--- START Data lines ---
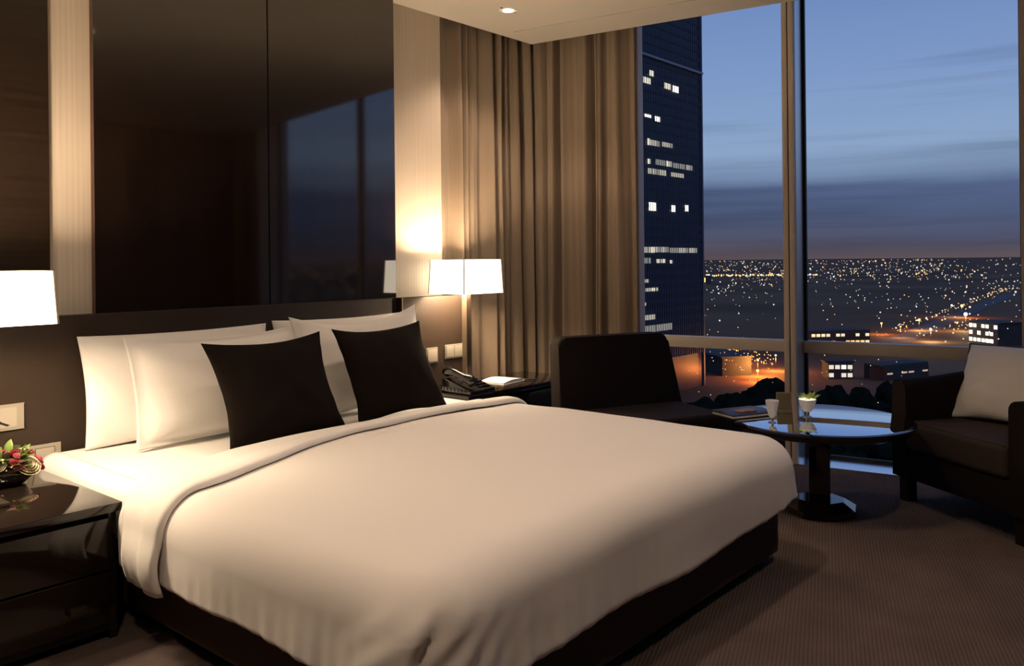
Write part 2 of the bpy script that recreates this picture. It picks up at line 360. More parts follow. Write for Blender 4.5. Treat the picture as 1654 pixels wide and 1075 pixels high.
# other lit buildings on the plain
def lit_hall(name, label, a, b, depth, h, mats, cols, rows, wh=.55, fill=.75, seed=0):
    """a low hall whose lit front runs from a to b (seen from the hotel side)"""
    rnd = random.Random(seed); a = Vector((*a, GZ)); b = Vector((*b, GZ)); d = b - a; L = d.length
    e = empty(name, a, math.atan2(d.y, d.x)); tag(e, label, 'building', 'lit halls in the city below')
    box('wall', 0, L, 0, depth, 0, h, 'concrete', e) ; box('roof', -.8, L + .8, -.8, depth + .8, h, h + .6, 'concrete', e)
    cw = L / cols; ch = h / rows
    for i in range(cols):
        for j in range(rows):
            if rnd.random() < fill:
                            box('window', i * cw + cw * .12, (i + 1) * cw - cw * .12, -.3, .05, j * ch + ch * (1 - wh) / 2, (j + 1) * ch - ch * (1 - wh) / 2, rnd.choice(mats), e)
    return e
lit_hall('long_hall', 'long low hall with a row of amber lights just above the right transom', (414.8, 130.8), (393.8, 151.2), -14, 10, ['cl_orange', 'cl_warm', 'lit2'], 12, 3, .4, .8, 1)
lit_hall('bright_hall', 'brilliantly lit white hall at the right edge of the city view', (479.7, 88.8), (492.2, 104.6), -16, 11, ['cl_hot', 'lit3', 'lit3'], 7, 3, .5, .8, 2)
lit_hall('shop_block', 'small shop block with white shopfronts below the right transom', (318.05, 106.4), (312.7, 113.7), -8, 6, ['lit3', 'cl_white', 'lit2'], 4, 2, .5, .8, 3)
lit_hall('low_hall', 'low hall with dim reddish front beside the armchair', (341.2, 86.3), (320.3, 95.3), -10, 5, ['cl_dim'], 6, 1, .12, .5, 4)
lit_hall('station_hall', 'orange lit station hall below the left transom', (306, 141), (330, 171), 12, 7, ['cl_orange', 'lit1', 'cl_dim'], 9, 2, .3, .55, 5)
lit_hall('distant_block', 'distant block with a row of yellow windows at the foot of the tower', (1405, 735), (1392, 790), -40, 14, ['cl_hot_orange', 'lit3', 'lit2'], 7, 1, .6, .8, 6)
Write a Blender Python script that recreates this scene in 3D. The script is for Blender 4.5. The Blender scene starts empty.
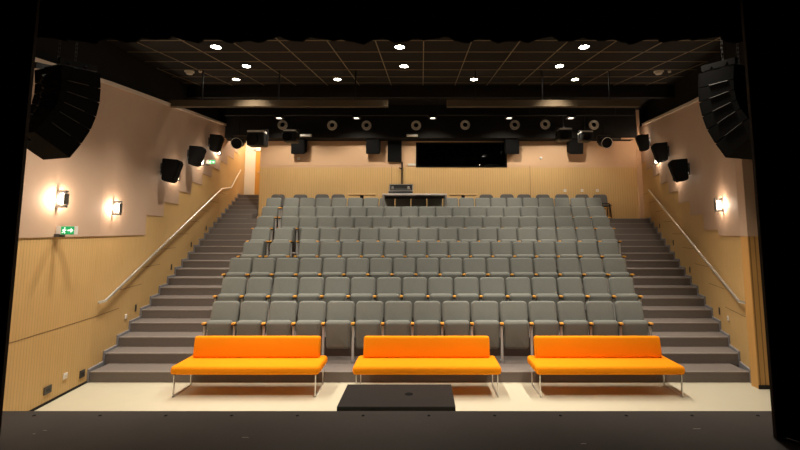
--- END Data lines ---
- [To do]: Print the listing above in full, exactly as written. Omit any pictures.

- [Task answer]:
Write part 2 of the bpy script that recreates this picture. It picks up at line 360. More parts follow. Write for Blender 4.5. Treat the picture as 1654 pixels wide and 1075 pixels high.
# other lit buildings on the plain
def lit_hall(name, label, a, b, depth, h, mats, cols, rows, wh=.55, fill=.75, seed=0):
    """a low hall whose lit front runs from a to b (seen from the hotel side)"""
    rnd = random.Random(seed); a = Vector((*a, GZ)); b = Vector((*b, GZ)); d = b - a; L = d.length
    e = empty(name, a, math.atan2(d.y, d.x)); tag(e, label, 'building', 'lit halls in the city below')
    box('wall', 0, L, 0, depth, 0, h, 'concrete', e) ; box('roof', -.8, L + .8, -.8, depth + .8, h, h + .6, 'concrete', e)
    cw = L / cols; ch = h / rows
    for i in range(cols):
        for j in range(rows):
            if rnd.random() < fill:
                            box('window', i * cw + cw * .12, (i + 1) * cw - cw * .12, -.3, .05, j * ch + ch * (1 - wh) / 2, (j + 1) * ch - ch * (1 - wh) / 2, rnd.choice(mats), e)
    return e
lit_hall('long_hall', 'long low hall with a row of amber lights just above the right transom', (414.8, 130.8), (393.8, 151.2), -14, 10, ['cl_orange', 'cl_warm', 'lit2'], 12, 3, .4, .8, 1)
lit_hall('bright_hall', 'brilliantly lit white hall at the right edge of the city view', (479.7, 88.8), (492.2, 104.6), -16, 11, ['cl_hot', 'lit3', 'lit3'], 7, 3, .5, .8, 2)
lit_hall('shop_block', 'small shop block with white shopfronts below the right transom', (318.05, 106.4), (312.7, 113.7), -8, 6, ['lit3', 'cl_white', 'lit2'], 4, 2, .5, .8, 3)
lit_hall('low_hall', 'low hall with dim reddish front beside the armchair', (341.2, 86.3), (320.3, 95.3), -10, 5, ['cl_dim'], 6, 1, .12, .5, 4)
lit_hall('station_hall', 'orange lit station hall below the left transom', (306, 141), (330, 171), 12, 7, ['cl_orange', 'lit1', 'cl_dim'], 9, 2, .3, .55, 5)
lit_hall('distant_block', 'distant block with a row of yellow windows at the foot of the tower', (1405, 735), (1392, 790), -40, 14, ['cl_hot_orange', 'lit3', 'lit2'], 7, 1, .6, .8, 6)
Write a Blender Python script that recreates this scene in 3D. The script is for Blender 4.5. The Blender scene starts empty.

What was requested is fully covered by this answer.